Hinweis: Datenschutzrecht ist „Ermöglichungsrecht, kein Verhinderungsrecht“. Das Verhältnis von Mitglied und Verein ist eine privatrechtliche Sonderverbindung mit anerkanntem Vertragscharakter. Der Anspruch auf Ausgabe einer Mitgliederliste mit Name, Anschrift und E-Mailadresse umfasst ausschließlich die dem Verein vorliegenden Daten, das Urteil verpflichtet den Verein jedoch nicht dazu, fehlende E-Mail Kontaktdaten bei seinen Mitgliedern einzuholen.
Fazit
Mitgliedern eines Vereins steht bei einem berechtigten Interesse grundsätzlich ein Anspruch auf Ausgabe einer Mitgliederliste zu. Dieser Anspruch kann durch Satzungsbestimmungen nicht ausgeschlossen oder bzgl. des Umfanges limitiert werden. Datenschutzrechtlich steht die DSGVO - als Ermöglichungsrecht - einer Weitergabe von Mitgliederlisten nicht im Wege.
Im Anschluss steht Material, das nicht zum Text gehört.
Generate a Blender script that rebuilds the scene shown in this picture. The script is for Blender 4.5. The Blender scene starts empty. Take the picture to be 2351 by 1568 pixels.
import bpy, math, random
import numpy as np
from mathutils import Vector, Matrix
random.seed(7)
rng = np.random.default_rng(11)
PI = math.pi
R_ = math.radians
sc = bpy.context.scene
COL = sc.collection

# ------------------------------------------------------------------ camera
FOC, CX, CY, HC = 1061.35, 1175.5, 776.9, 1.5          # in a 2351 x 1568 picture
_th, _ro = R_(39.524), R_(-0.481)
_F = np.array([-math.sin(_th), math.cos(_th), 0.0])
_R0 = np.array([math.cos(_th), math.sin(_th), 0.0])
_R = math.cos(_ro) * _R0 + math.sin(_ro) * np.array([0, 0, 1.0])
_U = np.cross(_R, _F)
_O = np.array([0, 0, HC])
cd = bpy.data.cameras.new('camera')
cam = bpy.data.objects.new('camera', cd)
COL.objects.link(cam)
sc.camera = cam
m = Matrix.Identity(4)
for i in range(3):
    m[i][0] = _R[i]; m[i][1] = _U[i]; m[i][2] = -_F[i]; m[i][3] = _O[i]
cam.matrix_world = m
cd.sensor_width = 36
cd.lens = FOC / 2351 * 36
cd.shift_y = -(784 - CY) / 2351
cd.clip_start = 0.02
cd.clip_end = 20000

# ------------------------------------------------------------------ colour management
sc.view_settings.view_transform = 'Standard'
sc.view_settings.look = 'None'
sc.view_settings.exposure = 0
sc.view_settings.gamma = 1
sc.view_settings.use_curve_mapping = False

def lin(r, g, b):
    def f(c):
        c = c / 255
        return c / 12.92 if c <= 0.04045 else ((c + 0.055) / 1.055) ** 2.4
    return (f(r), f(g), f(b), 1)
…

Wer auf diesem Wege in den Besitz derartiger Mitgliederdaten kommt und damit personenbezogene Daten erlangt und diese, wie im vorliegenden Fall beabsichtigt - im Sinne der DSGVO - verarbeitet, muss die Vorgaben des Datenschutzes, insb. die Grundsätze für die Verarbeitung personenbezogener Daten gemäß Art. 5 DSGVO befolgen. Durch die Verwendung der Daten kann das Mitglied die Eigenschaft des Verantwortlichen - im Sinne der DSGVO - begründen, was gemäß Art. 82 Abs. 1 DSGVO weitreichende haftungsrechtliche Konsequenzen birgt. Eine persönliche, unbeschränkte und unmittelbare Haftung gegenüber potentiell Geschädigten könnte dabei in Betracht kommen. Das Gericht stellt mit dieser Bemerkung klar, dass die Ausübung des Rechts auf Ausgabe einer Mitgliederliste zu berechtigten Zwecken ein hochwertiges Rechtsgut darstellt und den Anspruchsteller weitreichend in eine umfangreiche Sorgfaltspflicht nimmt.